Через месяц к нам пришли с ордером на «изъятие книг». Посреди кабинета было разостлано одеяло, и на него из шкафов летели книги — все, изданное за границей, все, изданное до революции (кроме классиков). Мы с мамой молча смотрели на это. Одного одеяла не хватило. Я отказалась дать. Звонили в НКВД — принесли еще. Проводил эту «операцию» Михаил Сыщиков.
Очень тяжело было продолжать жить в прежней квартире. Я не могла оставаться одна — ночевала в комнате мамы. Кроме того, за квартиру была назначена огромная плата. Мы переехали в другую.
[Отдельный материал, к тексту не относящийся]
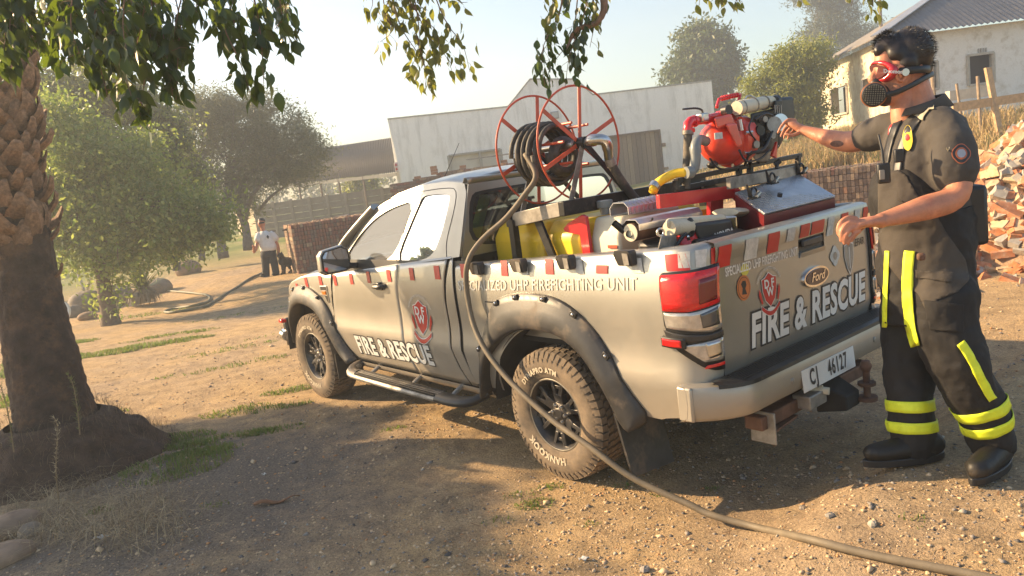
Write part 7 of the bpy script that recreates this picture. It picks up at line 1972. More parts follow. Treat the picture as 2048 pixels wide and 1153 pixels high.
    ov_ = fuse(mb, 'overalls', OVER, man, .0105, .040, 5)
    cov, csh = surface_of(ov_), surface_of(shirt)
    def panel(name, outline, mt, off, cast, nx=30):
        edge = [Vector((p.x, p.y)) for p in resample([Vector((a, b, 0)) for a, b in outline], 90, True)]; inner = []
        xs = [p[0] for p in outline]; ys = [p[1] for p in outline]; step = (max(xs) - min(xs)) / nx; y = min(ys) + step / 2; n_ = len(outline)
        while y < max(ys):
            x = min(xs) + step / 2
            while x < max(xs):
                c = False
                for i in range(n_):
                    (ax_, ay_), (bx_, by_) = outline[i], outline[(i + 1) % n_]
                    if (ay_ > y) != (by_ > y) and x < (bx_ - ax_) * (y - ay_) / (by_ - ay_) + ax_: c = not c
                if c: inner.append(Vector((x, y)))
                x += step
            y += step
        r = delaunay_2d_cdt(edge + inner, [], [list(range(len(edge)))], 1, 1e-4); vs = []
        for v in r[0]:
            h, nn = cast(CAM_LOC, bearing(v.x, v.y)); vs.append(h + nn * off)
        return MB().add(vs, [tuple(f) for f in r[2]]).build(name, mt, man, smooth=180, fix=False, solid=-.003)
    FR = CR * -1        # forward of the man = left of the photo
    # boots
    for (hx, hy_, tx, ty, d, hn) in ((1868, 912, 1745, 914, 3.42, 0), (2003, 905, 1968, 918, 3.26, 1)):
        mb = MB(); heel, toe = far(hx, hy_, d), far(tx, ty, d - (.10 if hn else 0)); 
        gz = ground_z((heel.x + toe.x) / 2, (heel.y + toe.y) / 2) + .006; heel.z = gz + .062; toe.z = gz + .052
        fw_ = (toe - heel); fw_.z = 0
        if fw_.length < .26: toe = heel + fw_.normalized() * .24; toe.z = gz + .052
        limb(mb, [(heel, (.056, .056)), (heel.lerp(toe, .35), (.058, .062)), (heel.lerp(toe, .75), (.060, .050)), (toe, (.052, .044))], 18, 16)
        ank = far(1828 if not hn else 1990, 885 if not hn else 880, d); limb(mb, [(heel + UPV * .0 + (toe - heel) * .05, .052), (ank, .068), (ank + UPV * .05, .072)], 16, 10)
        b = fuse(mb, 'boot', BOOT, man, .008, .004, 3, FOLDS)
        sl_ = MB(); rows = []; side = Vector((-(toe - heel).y, (toe - heel).x, 0)).normalized(); dirn = (toe - heel).normalized()
        outl = [(heel - dirn * .052, 0)]; ring = []
        for k in range(28):
            a = 2 * math.pi * k / 28; c_ = heel.lerp(toe, .5); L_ = (toe - heel).length / 2 + .046; w_ = .054 * (1 - .12 * math.cos(a)) 
            ring.append(Vector((c_.x, c_.y, 0)) + Vector((dirn.x, dirn.y, 0)) * (L_ * math.cos(a) * 1.0) + side * (w_ * math.sin(a) * (1 if abs(math.cos(a)) < .8 else .9)))
        gzz = lambda v: gz
        sl_.grid([[v + UPV * (gzz(v) + h) for v in ring] for h in (-.008, .026)], closed=True, cap=True).build('boot_sole', M['black'], b, smooth=40, bevel=.004)
    # neon bands
    def band(c, ax_, w_, cast):
        ax_ = ax_.normalized(); u = ax_.orthogonal().normalized(); v_ = ax_.cross(u); rows = []
        for k in range(49):
            a = 2 * math.pi * k / 48; d = u * math.cos(a) + v_ * math.sin(a); row = []
            for t in (-.5, -.17, .17, .5):
                q = c + ax_ * (w_ * t); h, nn = cast(q + d * .17, -d); r = min((h - q).length, .135); row.append(q + d * (r + .005))
            rows.append(row)
        MB().grid(rows).build('reflective_band', BAND, man, smooth=180, fix=False, solid=.003)
        MB().grid([[r[1].lerp(r[2], .38) + (r[1] - c).normalized() * .0006, r[1].lerp(r[2], .62) + (r[1] - c).normalized() * .0006] for r in rows]).build('band_stitching', STITCH, man, smooth=180, fix=False)
    axF = far(1818, 770, 3.45) - far(1828, 893, 3.44)
    band(far(1820, 809, 3.445), axF, .050, cov); band(far(1824, 851, 3.44), axF, .050, cov)
    axN = far(1930, 750, 3.22) - far(1987, 882, 3.27)
    band(far(1955, 812, 3.245), axN, .048, cov); band(far(1972, 843, 3.255), axN, .048, cov)
    ribbon('reflective_stripe', man, [(1821, 502), (1816, 550), (1818, 610), (1824, 660), (1832, 692)], .046, BAND, cov, .008)
    ribbon('reflective_stripe', man, [(1776, 503), (1774, 560), (1772, 610), (1771, 655)], .019, BAND, cov, .005)
    ribbon('reflective_stripe', man, [(1920, 686), (1934, 706), (1952, 740), (1972, 780), (1984, 800)], .036, BAND, cov, .005)
    panel('overall_sun_patch', [(1757, 335), (1790, 338), (1812, 350), (1835, 392), (1868, 425), (1895, 470), (1930, 520), (1938, 560), (1915, 585), (1875, 600), (1862, 640), (1838, 590), (1800, 560), (1770, 520), (1757, 470)], OVER_SUN, .004, cov)  # paler patch painting sunlight onto the upper overalls
    panel('hip_pocket', [(1832, 540), (1905, 548), (1902, 566), (1832, 556)], OVER_SUN, .010, cov, 20)
    panel('thigh_pocket', [(1850, 600), (1925, 610), (1925, 665), (1860, 660)], OVER, .010, cov, 16)
    MB().box(far(1842, 514, 3.13), (.03, .03, .03), .6).build('overall_button', M['rust'], man, bevel=.008)
    pk = MB().box(far(1945, 430, 3.30), (.09, .12, .26), .7).build('belt_pouch', M['black'], man, bevel=.02)
    # braces
    ribbon('shoulder_strap', man, [(1838, 238), (1846, 222), (1856, 212), (1868, 210)], .046, STRAP, csh, .008)
    ribbon('shoulder_strap', man, [(1795, 348), (1803, 300), (1818, 265), (1838, 236)], .034, M['black'], csh, .006)
    ribbon('shoulder_strap', man, [(1770, 340), (1780, 290), (1792, 255), (1800, 240)], .026, M['black'], csh, .005)
    MB().box(far(1797, 312, 3.135), (.035, .035, .055), .6).build('strap_buckle', M['black'], man, bevel=.006)
    # radio
    rd = MB().box(far(1767, 347, 3.17), (.05, .035, .085), .6).build('handheld_radio', M['black'], man, bevel=.008)
    MB().tube([far(1768, 335, 3.17), far(1764, 300, 3.17), far(1757, 270, 3.19)], [.006, .005, .004], 8).build('radio_aerial', M['black'], man)
    MB().box(far(1764, 350, 3.145), (.02, .012, .04), .6).build('radio_face', M['greymetal'], rd, bevel=.002)
    # badges
    def badge(px, py, r1, r2, mt, cast, name, off, petals=0, n=26, k=3.15 / 1515):
        vs = []
        for rr in (0, .5, 1):
            for j in range(1 if rr == 0 else n):
                a = 2 * math.pi * j / n; q = rr * (1 + petals * abs(math.cos(2 * a))) / k
                h, nn = cast(CAM_LOC, bearing(px + r1 * q * math.cos(a), py + r2 * q * math.sin(a))); vs.append(h + nn * off)
        MB().add(vs, [(0, 1 + j, 1 + (j + 1) % n) for j in range(n)] + [(1 + j, 1 + n + j, 1 + n + (j + 1) % n, 1 + (j + 1) % n) for j in range(n)]).build(name, mt, man, smooth=180, fix=False)
    og = mat('badge_orange', (.42, .12, .05), .7); bs = mat('badge_silver', (.35, .36, .40), .6); yb = mat('badge_yellow', (.70, .55, .03), .6)
    for r, mt, o, pt in ((.036, og, .002, .12), (.032, M['black'], .003, .12), (.024, og, .004, 0), (.017, bs, .005, 0)): badge(1922, 308, r, r * 1.05, mt, csh, 'sleeve_badge', o, pt)
    badge(1817, 278, .020, .052, yb, csh, 'chest_badge', .0085); badge(1816, 276, .008, .015, M['red'], csh, 'chest_badge', .0105)
    badge(1784, 268, .014, .038, M['red'], csh, 'chest_badge', .003); badge(1784, 266, .008, .02, M['white'], csh, 'chest_badge', .005)
    cbd = surface_of(body)
    badge(1674, 288, .028, .013, mat('tattoo_ink', (.12, .055, .045), .6, 0, .4, 90), cbd, 'tattoo', .001)
    badge(1782, 180, .045, .030, st, cbd, 'stubble', .0008)
firefighter()
WF[:] = [1.0, 1.0]

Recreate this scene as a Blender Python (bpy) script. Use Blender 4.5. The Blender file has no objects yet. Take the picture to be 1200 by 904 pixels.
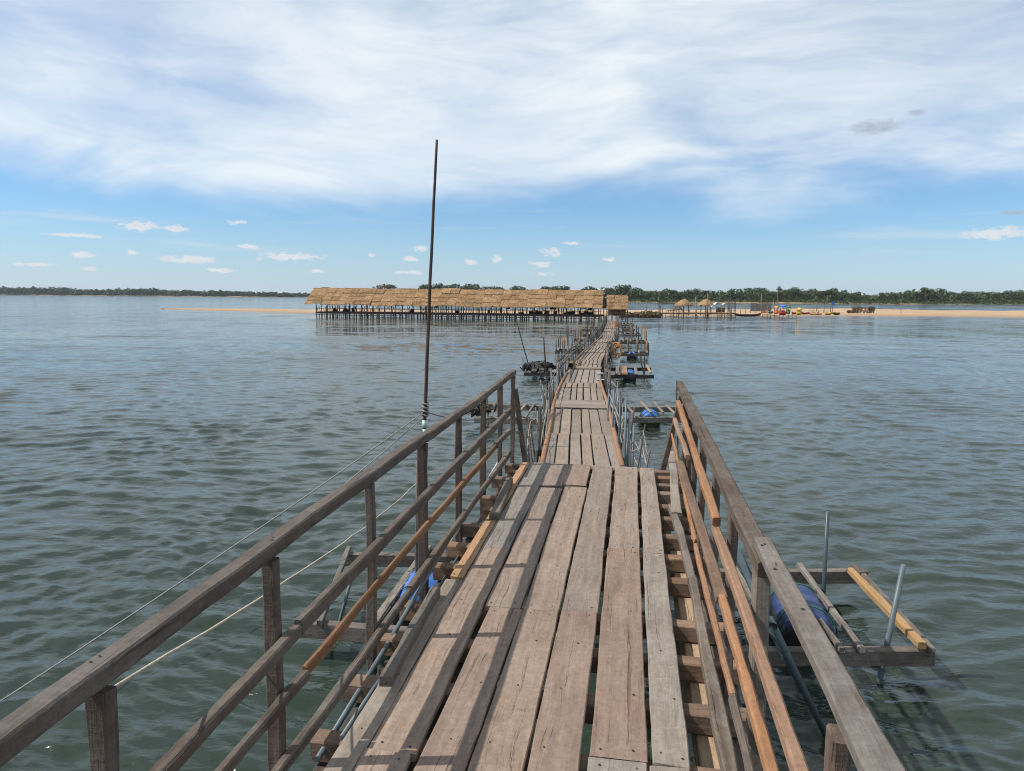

После отъезда немецких семей пустых квартир было много.
Чтобы отвлечь меня от тяжелых мыслей, мама устроила меня в изысканное ателье Анни Адамс, не для заработка, а чтобы я находилась среди людей и была занята. Я всегда все себе шила сама и любила это. В ателье все были молодые, веселые, шили очень красивые вещи — у Анни был прекрасный вкус. За мою работу мне даже стали платить. Но на частное ателье наложили очень большой налог, мастерская перешла в артель, и такой безвкусицы, которая там стала царить, я не могла вынести. Меня устроила на электростанцию работавшая там Люба Ланге. Я там пригодилась благодаря знанию русского и эстонского — постоянно приезжали русские ревизоры. Оказалось, что я и считаю неплохо, — меня сделали счетоводом. Кроме электростанции был учрежден Электротрест. Часть служащих перевели туда, и меня в том числе.
Уже надвигалась зима. Мама не оставляла хлопот о том, чтобы для арестованных были приняты теплые вещи. Была даже у какого-то приезжавшего большого энкаведешного начальника. И, о чудо, добилась! И мы, и все те, у кого в семьях были арестованные, получили извещение о том, что такого-то числа, в таком-то часу принимаются для такого-то вещи. И был список. Как радостно несла я эти вещи, и сколько в очереди было таких же, как я!